(Written exercise):
Your task is to copy the listing exactly, with the pictures left out.

[Information provided start]

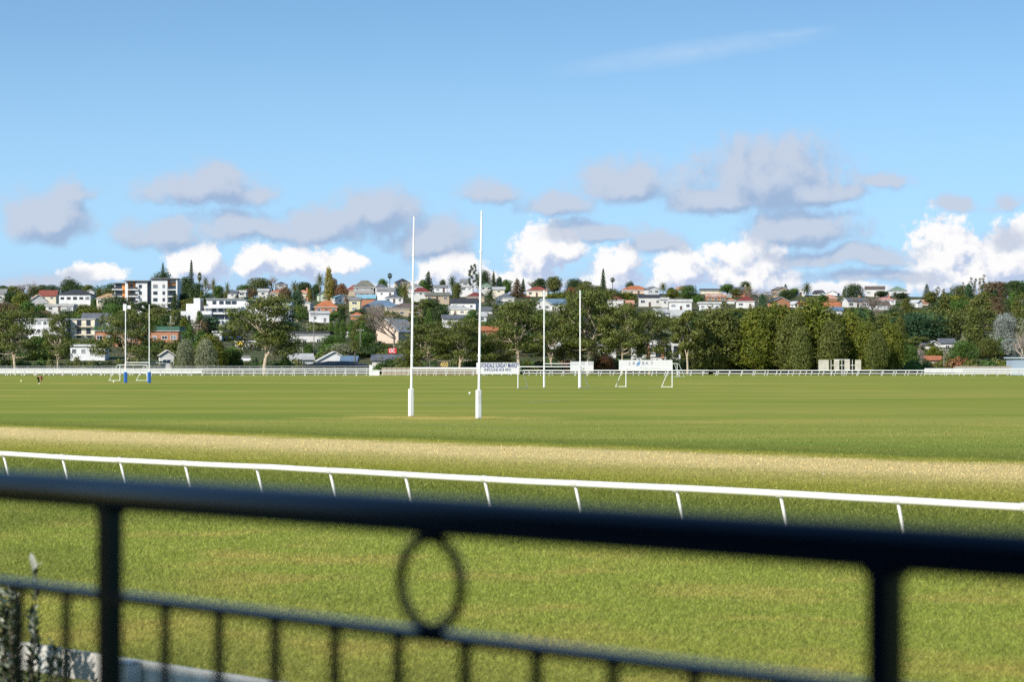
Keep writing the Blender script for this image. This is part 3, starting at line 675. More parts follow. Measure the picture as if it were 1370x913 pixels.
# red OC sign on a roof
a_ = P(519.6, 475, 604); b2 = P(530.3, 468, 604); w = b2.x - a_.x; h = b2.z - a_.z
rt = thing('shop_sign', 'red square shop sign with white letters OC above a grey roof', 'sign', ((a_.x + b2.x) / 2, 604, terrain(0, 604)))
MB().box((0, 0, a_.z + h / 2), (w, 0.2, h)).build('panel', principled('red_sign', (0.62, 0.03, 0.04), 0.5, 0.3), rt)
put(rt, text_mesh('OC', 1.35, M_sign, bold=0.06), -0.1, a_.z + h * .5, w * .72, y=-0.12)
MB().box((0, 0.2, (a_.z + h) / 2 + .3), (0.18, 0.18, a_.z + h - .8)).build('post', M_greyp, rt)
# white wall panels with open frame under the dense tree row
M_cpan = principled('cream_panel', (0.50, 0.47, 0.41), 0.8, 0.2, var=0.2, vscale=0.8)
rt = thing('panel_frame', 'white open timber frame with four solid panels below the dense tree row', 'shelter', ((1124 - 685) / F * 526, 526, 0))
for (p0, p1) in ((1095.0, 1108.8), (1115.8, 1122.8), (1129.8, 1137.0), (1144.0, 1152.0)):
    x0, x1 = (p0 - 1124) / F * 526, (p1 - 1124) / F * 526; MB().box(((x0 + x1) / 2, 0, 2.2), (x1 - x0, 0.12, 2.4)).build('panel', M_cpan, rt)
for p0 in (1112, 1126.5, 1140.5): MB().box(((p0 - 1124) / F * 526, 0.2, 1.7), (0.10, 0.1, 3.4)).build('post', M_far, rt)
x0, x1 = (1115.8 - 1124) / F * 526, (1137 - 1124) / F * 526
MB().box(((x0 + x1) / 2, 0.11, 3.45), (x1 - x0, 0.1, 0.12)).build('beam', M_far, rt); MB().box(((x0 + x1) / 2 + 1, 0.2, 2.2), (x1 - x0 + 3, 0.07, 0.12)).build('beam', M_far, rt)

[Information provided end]

(Solution):
Keep writing the Blender script for this image. This is part 3, starting at line 675. More parts follow. Measure the picture as if it were 1370x913 pixels.
# red OC sign on a roof
a_ = P(519.6, 475, 604); b2 = P(530.3, 468, 604); w = b2.x - a_.x; h = b2.z - a_.z
rt = thing('shop_sign', 'red square shop sign with white letters OC above a grey roof', 'sign', ((a_.x + b2.x) / 2, 604, terrain(0, 604)))
MB().box((0, 0, a_.z + h / 2), (w, 0.2, h)).build('panel', principled('red_sign', (0.62, 0.03, 0.04), 0.5, 0.3), rt)
put(rt, text_mesh('OC', 1.35, M_sign, bold=0.06), -0.1, a_.z + h * .5, w * .72, y=-0.12)
MB().box((0, 0.2, (a_.z + h) / 2 + .3), (0.18, 0.18, a_.z + h - .8)).build('post', M_greyp, rt)
# white wall panels with open frame under the dense tree row
M_cpan = principled('cream_panel', (0.50, 0.47, 0.41), 0.8, 0.2, var=0.2, vscale=0.8)
rt = thing('panel_frame', 'white open timber frame with four solid panels below the dense tree row', 'shelter', ((1124 - 685) / F * 526, 526, 0))
for (p0, p1) in ((1095.0, 1108.8), (1115.8, 1122.8), (1129.8, 1137.0), (1144.0, 1152.0)):
    x0, x1 = (p0 - 1124) / F * 526, (p1 - 1124) / F * 526; MB().box(((x0 + x1) / 2, 0, 2.2), (x1 - x0, 0.12, 2.4)).build('panel', M_cpan, rt)
for p0 in (1112, 1126.5, 1140.5): MB().box(((p0 - 1124) / F * 526, 0.2, 1.7), (0.10, 0.1, 3.4)).build('post', M_far, rt)
x0, x1 = (1115.8 - 1124) / F * 526, (1137 - 1124) / F * 526
MB().box(((x0 + x1) / 2, 0.11, 3.45), (x1 - x0, 0.1, 0.12)).build('beam', M_far, rt); MB().box(((x0 + x1) / 2 + 1, 0.2, 2.2), (x1 - x0 + 3, 0.07, 0.12)).build('beam', M_far, rt)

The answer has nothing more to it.